The proceedings herein are stayed pending the outcome of an application by the plaintiff to the Federal Reserve Board for an administrative determination as to whether or not the defendants have violated its Regulation F. The defendants’ motions will be held in abeyance and their disposition will abide the outcome of the plaintiff’s application.
An order to this effect is filed herewith. This order includes a provision intended to prevent any undue delay or hardship by permitting either party to apply on notice and for good cause for a modification of the terms of the stay.
. 12 U.S.O. § 1813(q) provides: “The term ‘appropriate Federal banking agency’ shall mean * * * the Board of Governors of the Federal Reserve System in the case of a State member insured bank (except a district bank) * * The Bank is a state member insured bank.
. The quoted language has been borrowed from the opinion of Mr.

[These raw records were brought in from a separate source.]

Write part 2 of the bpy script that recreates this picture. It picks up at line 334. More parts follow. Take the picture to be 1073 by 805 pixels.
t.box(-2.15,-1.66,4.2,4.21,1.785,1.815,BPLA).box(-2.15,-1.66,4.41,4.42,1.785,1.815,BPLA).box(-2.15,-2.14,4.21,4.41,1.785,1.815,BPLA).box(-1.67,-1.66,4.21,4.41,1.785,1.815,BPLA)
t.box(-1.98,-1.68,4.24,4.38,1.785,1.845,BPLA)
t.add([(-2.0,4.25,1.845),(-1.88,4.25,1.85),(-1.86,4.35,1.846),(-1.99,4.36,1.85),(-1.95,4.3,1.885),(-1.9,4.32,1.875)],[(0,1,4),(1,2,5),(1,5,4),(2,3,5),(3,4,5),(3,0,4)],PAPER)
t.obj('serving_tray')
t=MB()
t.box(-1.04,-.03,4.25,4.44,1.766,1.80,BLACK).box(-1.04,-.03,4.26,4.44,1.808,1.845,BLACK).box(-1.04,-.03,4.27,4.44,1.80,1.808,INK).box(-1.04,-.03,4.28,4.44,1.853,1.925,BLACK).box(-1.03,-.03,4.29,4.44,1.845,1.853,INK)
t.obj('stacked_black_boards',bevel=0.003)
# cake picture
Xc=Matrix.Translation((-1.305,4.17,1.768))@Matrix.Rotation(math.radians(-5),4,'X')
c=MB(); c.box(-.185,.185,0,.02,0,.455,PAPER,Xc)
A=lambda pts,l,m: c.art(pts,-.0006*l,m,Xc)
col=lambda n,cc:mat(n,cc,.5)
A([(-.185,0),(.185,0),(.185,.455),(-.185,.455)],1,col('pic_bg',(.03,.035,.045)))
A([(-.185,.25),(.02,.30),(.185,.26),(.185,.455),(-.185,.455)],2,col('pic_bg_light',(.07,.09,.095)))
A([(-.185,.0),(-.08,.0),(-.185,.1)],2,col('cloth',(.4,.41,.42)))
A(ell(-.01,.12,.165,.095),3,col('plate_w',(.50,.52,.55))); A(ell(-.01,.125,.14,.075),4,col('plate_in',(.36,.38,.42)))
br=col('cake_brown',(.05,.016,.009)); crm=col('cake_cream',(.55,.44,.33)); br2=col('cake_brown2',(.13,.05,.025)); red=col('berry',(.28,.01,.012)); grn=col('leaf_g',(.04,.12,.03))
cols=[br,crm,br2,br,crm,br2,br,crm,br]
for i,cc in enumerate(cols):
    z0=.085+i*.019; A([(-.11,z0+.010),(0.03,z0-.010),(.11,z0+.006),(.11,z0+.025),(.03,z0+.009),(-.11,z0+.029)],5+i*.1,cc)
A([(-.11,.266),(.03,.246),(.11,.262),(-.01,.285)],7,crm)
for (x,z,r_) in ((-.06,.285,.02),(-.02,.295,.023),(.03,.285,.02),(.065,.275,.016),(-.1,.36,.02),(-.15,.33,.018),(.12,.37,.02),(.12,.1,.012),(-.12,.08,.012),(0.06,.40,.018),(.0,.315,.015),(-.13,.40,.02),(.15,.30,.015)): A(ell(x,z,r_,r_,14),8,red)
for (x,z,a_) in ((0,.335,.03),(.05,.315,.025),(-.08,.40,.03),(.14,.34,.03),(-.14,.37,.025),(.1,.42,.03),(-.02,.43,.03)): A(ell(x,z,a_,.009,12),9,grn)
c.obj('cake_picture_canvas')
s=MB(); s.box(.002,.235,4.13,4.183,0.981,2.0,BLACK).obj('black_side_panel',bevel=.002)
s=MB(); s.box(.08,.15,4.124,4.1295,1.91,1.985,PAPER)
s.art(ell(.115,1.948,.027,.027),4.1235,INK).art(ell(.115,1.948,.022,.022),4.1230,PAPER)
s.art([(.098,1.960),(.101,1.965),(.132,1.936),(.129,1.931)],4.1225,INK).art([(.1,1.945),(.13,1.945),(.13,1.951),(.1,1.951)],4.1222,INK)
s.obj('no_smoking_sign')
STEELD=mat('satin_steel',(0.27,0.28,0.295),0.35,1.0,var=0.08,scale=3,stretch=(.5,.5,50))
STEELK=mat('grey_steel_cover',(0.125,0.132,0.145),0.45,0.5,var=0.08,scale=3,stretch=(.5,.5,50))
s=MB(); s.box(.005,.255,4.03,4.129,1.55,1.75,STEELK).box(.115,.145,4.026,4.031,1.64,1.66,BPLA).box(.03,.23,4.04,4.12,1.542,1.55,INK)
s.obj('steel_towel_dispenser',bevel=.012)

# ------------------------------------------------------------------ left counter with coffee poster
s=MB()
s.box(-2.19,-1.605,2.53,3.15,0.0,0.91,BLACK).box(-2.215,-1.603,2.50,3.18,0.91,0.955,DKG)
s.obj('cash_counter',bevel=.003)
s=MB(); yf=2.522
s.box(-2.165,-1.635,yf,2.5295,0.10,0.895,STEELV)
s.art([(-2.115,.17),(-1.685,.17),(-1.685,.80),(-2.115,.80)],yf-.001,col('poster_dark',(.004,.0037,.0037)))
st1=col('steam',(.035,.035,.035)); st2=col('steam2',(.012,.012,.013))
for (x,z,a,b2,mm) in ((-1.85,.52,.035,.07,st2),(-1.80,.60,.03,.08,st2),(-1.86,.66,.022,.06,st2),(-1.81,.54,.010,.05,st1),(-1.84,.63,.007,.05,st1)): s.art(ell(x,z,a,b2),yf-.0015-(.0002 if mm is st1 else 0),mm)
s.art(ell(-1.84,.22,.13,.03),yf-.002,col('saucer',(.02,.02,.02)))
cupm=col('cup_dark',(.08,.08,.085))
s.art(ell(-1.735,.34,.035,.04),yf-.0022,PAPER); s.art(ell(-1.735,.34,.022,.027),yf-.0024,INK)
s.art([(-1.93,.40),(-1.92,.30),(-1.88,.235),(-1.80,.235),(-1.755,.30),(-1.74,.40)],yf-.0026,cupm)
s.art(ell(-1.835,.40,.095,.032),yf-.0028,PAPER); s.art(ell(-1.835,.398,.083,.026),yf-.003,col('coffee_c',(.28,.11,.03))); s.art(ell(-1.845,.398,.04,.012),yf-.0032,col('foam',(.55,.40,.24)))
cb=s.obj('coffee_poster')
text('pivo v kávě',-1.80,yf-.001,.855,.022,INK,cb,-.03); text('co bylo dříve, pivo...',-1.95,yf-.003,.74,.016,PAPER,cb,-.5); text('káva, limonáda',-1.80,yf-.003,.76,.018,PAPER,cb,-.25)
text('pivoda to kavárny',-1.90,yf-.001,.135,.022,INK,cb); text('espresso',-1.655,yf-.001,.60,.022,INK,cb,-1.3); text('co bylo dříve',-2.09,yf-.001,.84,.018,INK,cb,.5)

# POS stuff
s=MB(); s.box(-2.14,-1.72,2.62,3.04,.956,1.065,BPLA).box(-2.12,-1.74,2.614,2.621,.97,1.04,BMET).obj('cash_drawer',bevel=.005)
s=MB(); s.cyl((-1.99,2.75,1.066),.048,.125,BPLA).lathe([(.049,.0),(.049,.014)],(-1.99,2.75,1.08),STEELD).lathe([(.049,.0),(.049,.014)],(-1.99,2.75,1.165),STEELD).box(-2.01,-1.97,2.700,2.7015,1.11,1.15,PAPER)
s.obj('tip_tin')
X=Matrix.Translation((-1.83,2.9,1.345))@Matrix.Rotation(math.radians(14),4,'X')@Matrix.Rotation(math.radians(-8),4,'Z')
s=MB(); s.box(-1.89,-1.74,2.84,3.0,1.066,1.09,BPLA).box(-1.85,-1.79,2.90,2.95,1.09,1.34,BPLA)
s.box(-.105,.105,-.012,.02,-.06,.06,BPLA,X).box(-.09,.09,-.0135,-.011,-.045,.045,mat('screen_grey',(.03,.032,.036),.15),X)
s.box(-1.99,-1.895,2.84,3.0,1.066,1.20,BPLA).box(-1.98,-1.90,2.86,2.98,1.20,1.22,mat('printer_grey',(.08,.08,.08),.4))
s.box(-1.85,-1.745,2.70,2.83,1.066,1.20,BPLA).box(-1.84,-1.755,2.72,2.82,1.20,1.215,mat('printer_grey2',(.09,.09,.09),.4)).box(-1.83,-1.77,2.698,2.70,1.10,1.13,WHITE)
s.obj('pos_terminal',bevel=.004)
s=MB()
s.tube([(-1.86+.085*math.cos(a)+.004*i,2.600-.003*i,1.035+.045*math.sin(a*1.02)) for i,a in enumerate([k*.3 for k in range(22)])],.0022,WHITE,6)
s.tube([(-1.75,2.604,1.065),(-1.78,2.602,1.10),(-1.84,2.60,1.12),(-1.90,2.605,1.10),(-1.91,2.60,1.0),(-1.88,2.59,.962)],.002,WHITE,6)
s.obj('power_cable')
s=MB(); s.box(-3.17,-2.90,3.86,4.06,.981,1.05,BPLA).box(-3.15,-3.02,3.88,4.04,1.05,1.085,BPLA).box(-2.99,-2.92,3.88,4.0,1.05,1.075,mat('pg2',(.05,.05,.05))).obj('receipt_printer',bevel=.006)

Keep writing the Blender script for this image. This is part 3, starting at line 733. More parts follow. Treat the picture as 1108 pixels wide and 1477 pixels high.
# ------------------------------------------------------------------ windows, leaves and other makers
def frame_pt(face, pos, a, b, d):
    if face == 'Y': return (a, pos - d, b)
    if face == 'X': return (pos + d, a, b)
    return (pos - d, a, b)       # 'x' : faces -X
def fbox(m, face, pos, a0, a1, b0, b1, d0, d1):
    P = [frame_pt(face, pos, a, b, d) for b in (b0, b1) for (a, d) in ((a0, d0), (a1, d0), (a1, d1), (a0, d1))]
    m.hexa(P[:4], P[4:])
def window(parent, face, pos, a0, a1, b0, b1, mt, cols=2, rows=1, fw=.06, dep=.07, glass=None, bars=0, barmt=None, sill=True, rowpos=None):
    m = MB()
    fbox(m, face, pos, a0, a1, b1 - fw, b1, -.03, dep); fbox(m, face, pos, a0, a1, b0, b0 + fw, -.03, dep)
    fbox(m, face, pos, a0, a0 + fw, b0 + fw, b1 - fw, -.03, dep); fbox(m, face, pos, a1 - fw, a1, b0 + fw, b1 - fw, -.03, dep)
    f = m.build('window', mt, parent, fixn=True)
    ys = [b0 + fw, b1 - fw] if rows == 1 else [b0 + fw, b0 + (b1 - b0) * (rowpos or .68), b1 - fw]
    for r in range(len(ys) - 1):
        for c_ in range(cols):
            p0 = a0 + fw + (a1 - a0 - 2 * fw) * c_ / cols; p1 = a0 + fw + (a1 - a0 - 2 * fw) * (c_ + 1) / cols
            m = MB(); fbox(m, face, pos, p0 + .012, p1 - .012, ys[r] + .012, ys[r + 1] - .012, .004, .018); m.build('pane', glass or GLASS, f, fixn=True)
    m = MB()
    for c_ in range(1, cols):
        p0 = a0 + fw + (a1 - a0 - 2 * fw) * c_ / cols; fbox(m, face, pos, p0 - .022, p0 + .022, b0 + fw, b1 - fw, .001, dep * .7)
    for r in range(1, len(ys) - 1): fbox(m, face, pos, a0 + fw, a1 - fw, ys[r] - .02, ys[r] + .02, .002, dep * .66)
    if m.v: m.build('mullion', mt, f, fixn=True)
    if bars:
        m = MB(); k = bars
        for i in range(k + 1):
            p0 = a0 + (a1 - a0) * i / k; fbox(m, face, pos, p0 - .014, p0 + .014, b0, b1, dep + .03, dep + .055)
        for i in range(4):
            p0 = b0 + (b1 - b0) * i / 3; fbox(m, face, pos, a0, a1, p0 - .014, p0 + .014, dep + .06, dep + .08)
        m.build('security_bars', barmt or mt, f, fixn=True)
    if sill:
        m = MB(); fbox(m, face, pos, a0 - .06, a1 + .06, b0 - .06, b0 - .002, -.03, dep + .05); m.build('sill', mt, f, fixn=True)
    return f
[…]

Justice Frankfurter in United States v. Morgan, 313 U.S. 409, 422, 61 S.Ct. 999, 85 L,Ed. 1429 (1941).
. Representative Wright Patman, Chairman of the House Committee on Banking and Currency, submitted several questions to the Board, the answers to which he felt would “greatly assist deliberation on this bill [1966 Act]”. Hearings on S. 3158 Before the House Comm, on Banking and Currency, 89th Cong., 2d Sess. 251-52 (1966). Three of those questions related to the Board’s authority under amendments of the 1934 Act. They were:
24-25. What reports are required to be filed with your agency by banks under your jurisdiction other than ordinary examination reports?
27. What rules or regulations have you promulgated to protect the interests of minority stockholders, and what comments do you care to make with respect to your experience under the Securities Acts Amendments of 1964, requiring certain commercial banks to make public information as to their operations?
28. In the two years since enactment of the Securities Acts Amendments have you achieved your avowed goal of uniform financial reporting by commercial banks under your supervision? Id. at 253.
In responding to these questions the Board furnished a copy of Regulation F to the Committee and referred to the F-2 reports required by it. Id. at 261. Further, in answer to the question “What additional statutory authority is required for you to carry out your responsibility with respect to examination, audit and reporting requirements?”, the Board said “enactment of S. 3158 would fill the need for ‘intermediate’ powers with respect to the supervision of banks” [emphasis supplied]. Id. No mention is made of limiting the cease and desist provisions to violations of regulations under Title 12 of the United States Code. The provisions of the 1934 Act are also mentioned by the Board in reply to a question as to criminal penalties for violations of the laws it administers. Id. at 258-59.